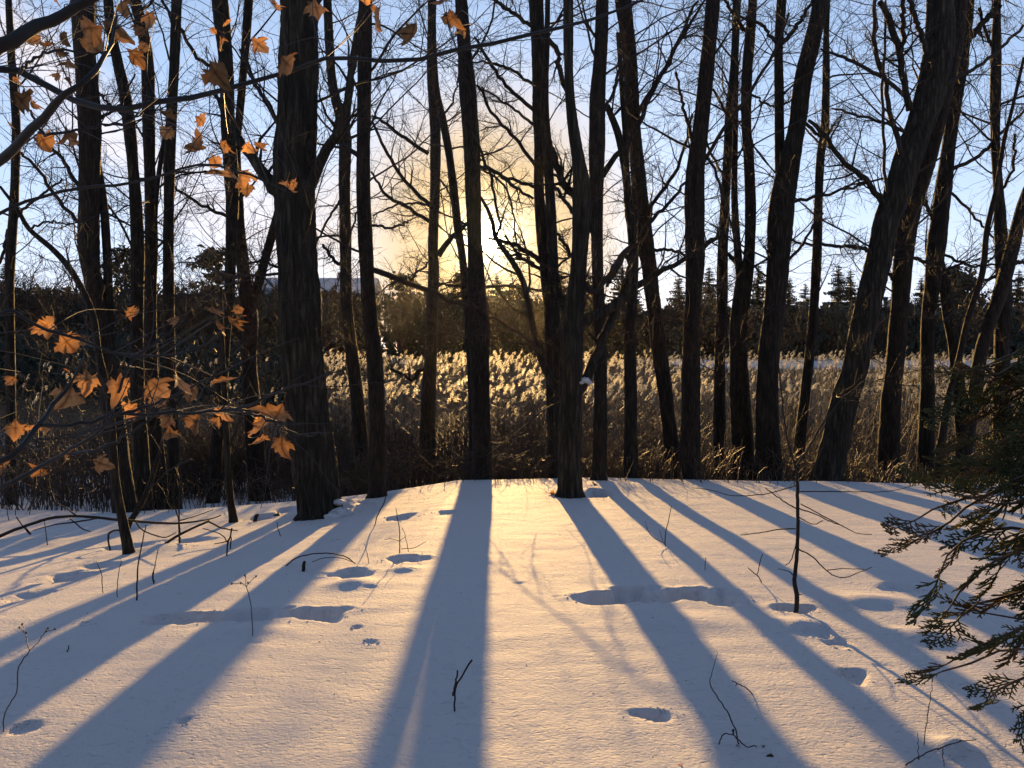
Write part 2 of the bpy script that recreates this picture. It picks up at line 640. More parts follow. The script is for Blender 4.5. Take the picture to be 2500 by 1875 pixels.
for i in range(60):
    y = _dr.uniform(2.6, 8.5)
    x = _dr.uniform(-0.72, 0.72) * y
    r = _dr.uniform(0.012, 0.034) * (0.6 + y * 0.12)
    DENTS.append((x, y, r * _dr.uniform(1, 1.8), r, r * _dr.uniform(.12, .28), _dr.uniform(-.6, .6)))
MOUNDS = []
for (px, py, w, ry, h) in [(860, 1430, 150, .2, .05), (2120, 1470, 260, .22, .05), (1938, 1530, 200, .2, .04), (2330, 1830, 120, .1, .05), (985, 1392, 120, .1, .03),
                           (845, 1240, 120, .5, .14), (390, 1345, 200, .4, .07), (60, 1330, 260, .5, .08), (1500, 1190, 300, .7, .07), (1680, 1520, 260, .2, .025),
                           (600, 1540, 260, .12, .02), (2250, 1560, 240, .2, .05)]:
    h0 = ground_hit(px, py)
    MOUNDS.append((h0[0], h0[1], w * .5 * h0[1] / FPX, ry, h))


def g_full(X, Y):
    Z = g_base(X, Y)
    for (x, y, rx, ry, d, a) in DENTS:
        R = max(rx, ry) * 1.9
        msk = (np.abs(X - x) < R) & (np.abs(Y - y) < R)
        if not msk.any():
            continue
        dx, dy = X[msk] - x, Y[msk] - y
        ca, sa = math.cos(a), math.sin(a)
        u, v = (dx * ca + dy * sa) / rx, (-dx * sa + dy * ca) / ry
        r = np.sqrt(u * u + v * v) * (1 + 0.10 * np.sin(3 * np.arctan2(v, u) + x * 40)) + 0.55 * wav(X[msk], Y[msk], 16, 8, 17) + 0.42 * wav(X[msk], Y[msk], 48, 8, 27)
        far_side = smooth(-0.4, 0.4, v)
        Z[msk] += -d * (1 - far_side * smooth(0.6, 1.05, r) - (1 - far_side) * smooth(0.5, 1.15, r)) + 0.10 * d * far_side * (smooth(0.85, 1.15, r) - smooth(1.15, 1.8, r))
    for (x, y, rx, ry, h) in MOUNDS:
        r2 = ((X - x) / rx) ** 2 + ((Y - y) / ry) ** 2
        Z += h * np.exp(-1.6 * r2)
    near = 1 - smooth(7, 14, Y)
    Z += near * (0.006 * wav(X * 0.8, Y * 1.8, 7, 14, 11) + 0.0022 * wav(X * 0.8, Y * 1.6, 24, 16, 25))
    return Z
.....
» **The problem**
Except for the pictures, give all the material above again verbatim.

» **Result of this exercise**
Write part 2 of the bpy script that recreates this picture. It picks up at line 640. More parts follow. The script is for Blender 4.5. Take the picture to be 2500 by 1875 pixels.
for i in range(60):
    y = _dr.uniform(2.6, 8.5)
    x = _dr.uniform(-0.72, 0.72) * y
    r = _dr.uniform(0.012, 0.034) * (0.6 + y * 0.12)
    DENTS.append((x, y, r * _dr.uniform(1, 1.8), r, r * _dr.uniform(.12, .28), _dr.uniform(-.6, .6)))
MOUNDS = []
for (px, py, w, ry, h) in [(860, 1430, 150, .2, .05), (2120, 1470, 260, .22, .05), (1938, 1530, 200, .2, .04), (2330, 1830, 120, .1, .05), (985, 1392, 120, .1, .03),
                           (845, 1240, 120, .5, .14), (390, 1345, 200, .4, .07), (60, 1330, 260, .5, .08), (1500, 1190, 300, .7, .07), (1680, 1520, 260, .2, .025),
                           (600, 1540, 260, .12, .02), (2250, 1560, 240, .2, .05)]:
    h0 = ground_hit(px, py)
    MOUNDS.append((h0[0], h0[1], w * .5 * h0[1] / FPX, ry, h))


def g_full(X, Y):
    Z = g_base(X, Y)
    for (x, y, rx, ry, d, a) in DENTS:
        R = max(rx, ry) * 1.9
        msk = (np.abs(X - x) < R) & (np.abs(Y - y) < R)
        if not msk.any():
            continue
        dx, dy = X[msk] - x, Y[msk] - y
        ca, sa = math.cos(a), math.sin(a)
        u, v = (dx * ca + dy * sa) / rx, (-dx * sa + dy * ca) / ry
        r = np.sqrt(u * u + v * v) * (1 + 0.10 * np.sin(3 * np.arctan2(v, u) + x * 40)) + 0.55 * wav(X[msk], Y[msk], 16, 8, 17) + 0.42 * wav(X[msk], Y[msk], 48, 8, 27)
        far_side = smooth(-0.4, 0.4, v)
        Z[msk] += -d * (1 - far_side * smooth(0.6, 1.05, r) - (1 - far_side) * smooth(0.5, 1.15, r)) + 0.10 * d * far_side * (smooth(0.85, 1.15, r) - smooth(1.15, 1.8, r))
    for (x, y, rx, ry, h) in MOUNDS:
        r2 = ((X - x) / rx) ** 2 + ((Y - y) / ry) ** 2
        Z += h * np.exp(-1.6 * r2)
    near = 1 - smooth(7, 14, Y)
    Z += near * (0.006 * wav(X * 0.8, Y * 1.8, 7, 14, 11) + 0.0022 * wav(X * 0.8, Y * 1.6, 24, 16, 25))
    return Z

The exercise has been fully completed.